Tom's Blog

Friday, October 8, 2010

Sumac control at Black Earth Rettenmund Prairie

Despite biennial burns, sumac has remained a significant problem at Black Earth Rettenmund Prairie. We now know how to get rid of it (basal bark with triclopyr). But we need to know where it is, and find the time to work on it.

Today I made a survey of the whole site, looking for sumac clones. This is an ideal time to do this, as all the clones stand out as bright red patches, especially in this nice sunny weather .

I used my GPS to mark the clones, and then transferred the resultant Excel file to ArcGIS. We'll use the resultant map to plot out a strategy for the spraying work.

We divide Black Earth Rettenmund Prairie into four separate units: North, Saddle, Narrows, and South. The North unit is the largest, and is the area that was in the best shape when the Nature Conservancy acquired the property in 1987. In keeping with a widely accepted control strategy, we thus worked on that unit first, and this year sumac is now fairly well controlled. A few volunteer work parties helped, but the main control work was by one of our interns (Lauren), plus some other paid help.

The Saddle has some major clones, especially on the east side near the service lane, and on the west side along the stone wall that separates the Prairie from the adjacent private land. We have already started work here and will try to finish here before the snows come.

The biggest clones are in the Narrows, especially along the fence line. This isn't surprising, since the fence line had been quite wooded when TNC acquired the Prairie, and real restoration work did not get started here until Kathie and I took over management about 8 years ago. (Since our efforts have mainly been invested in sweet clover control, it is not surprising that the sumac has remained a problem.)
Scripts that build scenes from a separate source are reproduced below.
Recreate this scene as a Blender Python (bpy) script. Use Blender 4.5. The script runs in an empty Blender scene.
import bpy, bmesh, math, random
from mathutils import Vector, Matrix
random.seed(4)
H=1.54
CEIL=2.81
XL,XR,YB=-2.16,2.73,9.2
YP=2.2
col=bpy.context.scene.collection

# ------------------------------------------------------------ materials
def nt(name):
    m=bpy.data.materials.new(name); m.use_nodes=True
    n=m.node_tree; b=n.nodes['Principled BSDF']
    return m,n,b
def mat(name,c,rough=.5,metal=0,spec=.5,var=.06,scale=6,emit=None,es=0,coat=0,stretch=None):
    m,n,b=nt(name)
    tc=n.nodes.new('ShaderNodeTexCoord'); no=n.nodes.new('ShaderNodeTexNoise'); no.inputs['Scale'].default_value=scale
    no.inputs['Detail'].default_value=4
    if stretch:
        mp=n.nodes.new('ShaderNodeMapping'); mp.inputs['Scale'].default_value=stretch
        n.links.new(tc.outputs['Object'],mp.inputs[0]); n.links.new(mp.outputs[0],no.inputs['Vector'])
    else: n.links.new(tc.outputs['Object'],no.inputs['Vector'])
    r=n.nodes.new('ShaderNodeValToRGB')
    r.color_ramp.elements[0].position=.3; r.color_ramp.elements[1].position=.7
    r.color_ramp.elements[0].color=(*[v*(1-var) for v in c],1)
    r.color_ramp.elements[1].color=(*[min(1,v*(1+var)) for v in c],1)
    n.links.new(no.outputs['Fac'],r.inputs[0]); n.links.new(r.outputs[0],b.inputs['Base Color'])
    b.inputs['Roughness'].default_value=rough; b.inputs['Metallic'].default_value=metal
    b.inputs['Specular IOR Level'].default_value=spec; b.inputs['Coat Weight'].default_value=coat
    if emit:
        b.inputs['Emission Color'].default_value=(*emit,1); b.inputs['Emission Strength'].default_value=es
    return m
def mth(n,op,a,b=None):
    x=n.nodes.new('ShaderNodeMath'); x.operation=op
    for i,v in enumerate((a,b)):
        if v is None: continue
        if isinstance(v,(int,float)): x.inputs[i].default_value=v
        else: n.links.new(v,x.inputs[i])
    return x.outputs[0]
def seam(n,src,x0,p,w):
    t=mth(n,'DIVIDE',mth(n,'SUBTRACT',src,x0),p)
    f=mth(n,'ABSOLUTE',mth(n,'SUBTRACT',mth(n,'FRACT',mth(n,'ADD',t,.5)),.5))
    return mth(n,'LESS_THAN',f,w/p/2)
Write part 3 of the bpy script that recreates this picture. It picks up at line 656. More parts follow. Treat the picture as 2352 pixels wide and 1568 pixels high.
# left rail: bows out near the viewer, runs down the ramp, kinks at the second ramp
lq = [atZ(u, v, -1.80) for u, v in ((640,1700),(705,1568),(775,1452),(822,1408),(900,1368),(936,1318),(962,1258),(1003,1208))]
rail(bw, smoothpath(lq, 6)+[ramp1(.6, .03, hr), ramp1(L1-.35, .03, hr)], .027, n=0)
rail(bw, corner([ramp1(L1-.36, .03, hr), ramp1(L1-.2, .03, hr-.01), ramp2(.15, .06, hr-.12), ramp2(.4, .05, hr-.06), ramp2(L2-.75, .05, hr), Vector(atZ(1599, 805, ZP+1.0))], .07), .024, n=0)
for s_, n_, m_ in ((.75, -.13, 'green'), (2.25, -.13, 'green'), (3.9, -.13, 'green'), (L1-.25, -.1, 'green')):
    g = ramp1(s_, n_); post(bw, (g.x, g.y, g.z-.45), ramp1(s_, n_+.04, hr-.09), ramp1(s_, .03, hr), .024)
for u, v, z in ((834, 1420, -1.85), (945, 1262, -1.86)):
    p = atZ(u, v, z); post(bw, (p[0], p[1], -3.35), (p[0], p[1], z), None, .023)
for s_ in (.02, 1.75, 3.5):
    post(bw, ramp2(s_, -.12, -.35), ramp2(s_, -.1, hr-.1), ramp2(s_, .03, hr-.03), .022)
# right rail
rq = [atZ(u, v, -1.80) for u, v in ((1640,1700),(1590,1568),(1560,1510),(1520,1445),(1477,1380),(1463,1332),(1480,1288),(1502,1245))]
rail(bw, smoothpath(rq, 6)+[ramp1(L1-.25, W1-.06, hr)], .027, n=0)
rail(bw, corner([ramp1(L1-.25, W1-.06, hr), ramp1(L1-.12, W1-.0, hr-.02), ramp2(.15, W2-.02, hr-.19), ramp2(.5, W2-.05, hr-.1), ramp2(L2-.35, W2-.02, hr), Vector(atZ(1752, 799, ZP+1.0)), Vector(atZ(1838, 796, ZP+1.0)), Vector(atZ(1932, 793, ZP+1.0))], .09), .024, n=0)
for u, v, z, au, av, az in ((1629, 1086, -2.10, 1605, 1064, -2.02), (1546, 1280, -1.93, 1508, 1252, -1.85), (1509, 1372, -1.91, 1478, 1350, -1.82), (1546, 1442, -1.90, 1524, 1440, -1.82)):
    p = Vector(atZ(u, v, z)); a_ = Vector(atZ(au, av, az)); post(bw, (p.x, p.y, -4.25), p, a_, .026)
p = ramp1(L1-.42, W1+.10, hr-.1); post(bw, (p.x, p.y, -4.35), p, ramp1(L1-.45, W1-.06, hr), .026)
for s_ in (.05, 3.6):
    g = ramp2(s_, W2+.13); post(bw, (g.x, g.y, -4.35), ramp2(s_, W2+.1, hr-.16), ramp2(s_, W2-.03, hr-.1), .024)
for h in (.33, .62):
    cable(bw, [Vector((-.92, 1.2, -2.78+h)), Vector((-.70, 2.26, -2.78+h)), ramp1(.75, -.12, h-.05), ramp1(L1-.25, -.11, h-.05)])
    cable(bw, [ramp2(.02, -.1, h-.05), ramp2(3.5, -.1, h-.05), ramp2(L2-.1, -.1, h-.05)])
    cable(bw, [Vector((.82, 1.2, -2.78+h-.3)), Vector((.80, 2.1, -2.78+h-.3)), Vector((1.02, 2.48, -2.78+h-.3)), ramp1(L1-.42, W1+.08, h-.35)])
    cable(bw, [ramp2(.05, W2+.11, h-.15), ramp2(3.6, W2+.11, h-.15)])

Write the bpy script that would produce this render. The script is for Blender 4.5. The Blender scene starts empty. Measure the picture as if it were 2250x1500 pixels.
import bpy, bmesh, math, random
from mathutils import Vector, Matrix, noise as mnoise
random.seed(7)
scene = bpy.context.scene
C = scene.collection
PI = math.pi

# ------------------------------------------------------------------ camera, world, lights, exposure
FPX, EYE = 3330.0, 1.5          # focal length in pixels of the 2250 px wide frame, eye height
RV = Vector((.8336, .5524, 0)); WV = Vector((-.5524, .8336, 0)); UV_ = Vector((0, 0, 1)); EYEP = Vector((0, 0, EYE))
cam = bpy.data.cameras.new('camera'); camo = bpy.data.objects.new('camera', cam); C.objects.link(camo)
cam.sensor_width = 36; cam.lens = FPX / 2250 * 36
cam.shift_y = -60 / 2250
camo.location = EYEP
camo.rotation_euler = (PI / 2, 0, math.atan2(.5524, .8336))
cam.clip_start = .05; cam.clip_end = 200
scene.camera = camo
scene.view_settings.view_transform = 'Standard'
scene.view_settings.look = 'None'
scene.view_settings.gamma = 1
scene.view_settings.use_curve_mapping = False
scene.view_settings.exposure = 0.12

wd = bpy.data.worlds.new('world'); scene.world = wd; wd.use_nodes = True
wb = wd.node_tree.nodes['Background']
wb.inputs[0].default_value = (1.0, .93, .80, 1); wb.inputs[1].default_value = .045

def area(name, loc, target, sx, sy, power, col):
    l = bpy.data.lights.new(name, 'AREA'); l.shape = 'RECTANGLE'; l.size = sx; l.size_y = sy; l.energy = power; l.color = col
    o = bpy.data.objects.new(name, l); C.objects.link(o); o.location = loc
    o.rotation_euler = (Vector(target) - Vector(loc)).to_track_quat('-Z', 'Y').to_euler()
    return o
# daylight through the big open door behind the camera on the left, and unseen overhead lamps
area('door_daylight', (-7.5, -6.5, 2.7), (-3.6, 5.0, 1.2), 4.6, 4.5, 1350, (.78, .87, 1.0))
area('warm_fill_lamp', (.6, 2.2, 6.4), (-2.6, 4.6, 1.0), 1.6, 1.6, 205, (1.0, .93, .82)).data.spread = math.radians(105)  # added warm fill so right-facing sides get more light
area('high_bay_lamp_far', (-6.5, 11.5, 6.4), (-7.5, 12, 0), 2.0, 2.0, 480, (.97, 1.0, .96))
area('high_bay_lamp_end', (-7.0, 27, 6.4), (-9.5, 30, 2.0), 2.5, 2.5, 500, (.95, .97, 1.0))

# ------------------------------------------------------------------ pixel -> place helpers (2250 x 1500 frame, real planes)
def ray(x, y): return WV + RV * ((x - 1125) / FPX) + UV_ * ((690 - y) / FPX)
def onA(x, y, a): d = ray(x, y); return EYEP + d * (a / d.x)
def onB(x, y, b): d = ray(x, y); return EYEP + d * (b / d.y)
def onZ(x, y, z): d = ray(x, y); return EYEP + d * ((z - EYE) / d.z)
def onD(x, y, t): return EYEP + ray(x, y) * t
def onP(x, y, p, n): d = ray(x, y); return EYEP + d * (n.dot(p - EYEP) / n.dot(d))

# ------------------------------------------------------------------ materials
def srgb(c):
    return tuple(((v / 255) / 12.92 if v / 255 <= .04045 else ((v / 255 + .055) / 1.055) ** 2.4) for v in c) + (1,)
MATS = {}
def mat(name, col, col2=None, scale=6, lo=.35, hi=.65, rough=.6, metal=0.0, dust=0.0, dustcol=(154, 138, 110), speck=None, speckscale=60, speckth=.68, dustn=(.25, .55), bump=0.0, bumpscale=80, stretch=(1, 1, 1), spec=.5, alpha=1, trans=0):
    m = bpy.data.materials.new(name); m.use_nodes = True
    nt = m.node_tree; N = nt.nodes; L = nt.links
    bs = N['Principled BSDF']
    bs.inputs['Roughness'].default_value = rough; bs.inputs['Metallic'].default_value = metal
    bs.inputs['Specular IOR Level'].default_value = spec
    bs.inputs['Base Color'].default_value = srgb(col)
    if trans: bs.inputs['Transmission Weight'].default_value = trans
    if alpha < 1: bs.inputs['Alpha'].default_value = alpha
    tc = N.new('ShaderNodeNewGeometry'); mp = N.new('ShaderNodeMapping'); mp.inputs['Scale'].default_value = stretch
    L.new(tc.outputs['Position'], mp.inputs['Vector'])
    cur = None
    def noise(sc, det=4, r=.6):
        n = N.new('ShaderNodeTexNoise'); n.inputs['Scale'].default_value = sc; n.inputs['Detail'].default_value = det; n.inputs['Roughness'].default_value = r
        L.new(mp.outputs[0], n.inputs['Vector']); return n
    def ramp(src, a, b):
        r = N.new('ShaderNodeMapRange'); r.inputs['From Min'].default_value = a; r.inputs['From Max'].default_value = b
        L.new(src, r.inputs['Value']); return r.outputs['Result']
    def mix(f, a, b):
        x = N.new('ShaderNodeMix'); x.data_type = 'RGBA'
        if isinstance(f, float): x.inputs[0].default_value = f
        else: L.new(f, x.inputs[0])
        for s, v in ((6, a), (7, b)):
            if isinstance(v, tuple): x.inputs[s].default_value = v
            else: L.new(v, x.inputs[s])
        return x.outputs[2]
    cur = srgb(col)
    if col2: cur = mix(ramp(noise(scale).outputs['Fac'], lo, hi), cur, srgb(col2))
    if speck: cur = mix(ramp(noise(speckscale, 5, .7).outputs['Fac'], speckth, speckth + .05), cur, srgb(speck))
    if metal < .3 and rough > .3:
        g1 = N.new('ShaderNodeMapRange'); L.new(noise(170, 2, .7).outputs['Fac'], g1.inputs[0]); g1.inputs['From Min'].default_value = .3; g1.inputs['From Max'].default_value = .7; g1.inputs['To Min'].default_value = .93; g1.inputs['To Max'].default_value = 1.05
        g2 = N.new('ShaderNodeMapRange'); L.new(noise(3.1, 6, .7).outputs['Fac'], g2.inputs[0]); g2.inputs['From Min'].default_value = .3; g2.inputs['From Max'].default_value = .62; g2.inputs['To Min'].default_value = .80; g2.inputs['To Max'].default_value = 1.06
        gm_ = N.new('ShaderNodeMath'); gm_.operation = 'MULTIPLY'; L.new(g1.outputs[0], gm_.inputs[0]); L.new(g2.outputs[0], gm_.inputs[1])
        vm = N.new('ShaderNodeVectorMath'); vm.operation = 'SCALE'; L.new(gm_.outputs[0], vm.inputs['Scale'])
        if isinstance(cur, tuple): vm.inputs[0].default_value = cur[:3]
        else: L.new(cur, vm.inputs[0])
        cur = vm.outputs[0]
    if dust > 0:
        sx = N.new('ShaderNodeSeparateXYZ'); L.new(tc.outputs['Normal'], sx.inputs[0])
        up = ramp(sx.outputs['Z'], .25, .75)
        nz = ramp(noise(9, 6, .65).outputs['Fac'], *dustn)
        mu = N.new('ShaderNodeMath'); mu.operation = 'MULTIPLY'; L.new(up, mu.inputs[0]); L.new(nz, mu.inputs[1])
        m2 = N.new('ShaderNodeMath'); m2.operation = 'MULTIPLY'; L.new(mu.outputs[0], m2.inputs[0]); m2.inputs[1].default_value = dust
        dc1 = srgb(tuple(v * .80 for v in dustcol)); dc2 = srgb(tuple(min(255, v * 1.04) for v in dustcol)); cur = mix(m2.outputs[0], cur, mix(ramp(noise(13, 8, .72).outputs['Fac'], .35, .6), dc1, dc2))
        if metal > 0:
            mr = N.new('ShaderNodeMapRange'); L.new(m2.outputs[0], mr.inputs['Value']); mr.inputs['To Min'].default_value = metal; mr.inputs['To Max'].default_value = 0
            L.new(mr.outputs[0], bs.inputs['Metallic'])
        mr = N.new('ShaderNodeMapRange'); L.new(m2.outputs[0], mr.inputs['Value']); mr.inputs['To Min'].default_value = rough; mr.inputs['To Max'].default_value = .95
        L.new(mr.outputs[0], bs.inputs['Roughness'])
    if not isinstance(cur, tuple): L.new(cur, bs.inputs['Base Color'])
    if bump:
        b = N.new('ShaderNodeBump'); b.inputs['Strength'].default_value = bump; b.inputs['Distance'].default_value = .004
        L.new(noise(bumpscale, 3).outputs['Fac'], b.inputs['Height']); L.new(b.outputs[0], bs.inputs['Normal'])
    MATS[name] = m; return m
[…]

There is also a large clone along the fence line in the South Unit, as well as several smaller clones. Again, these clones are in areas that had been wooded.

If we have a light snow year, we might be able to finish the whole site. The nice thing about basal bark treatment is that it can be done any time of the year.

However, our research has shown that you can't eradicate sumac by a single pass. There are always root suckers, so this work will have to continue into 2011 (and beyond...?).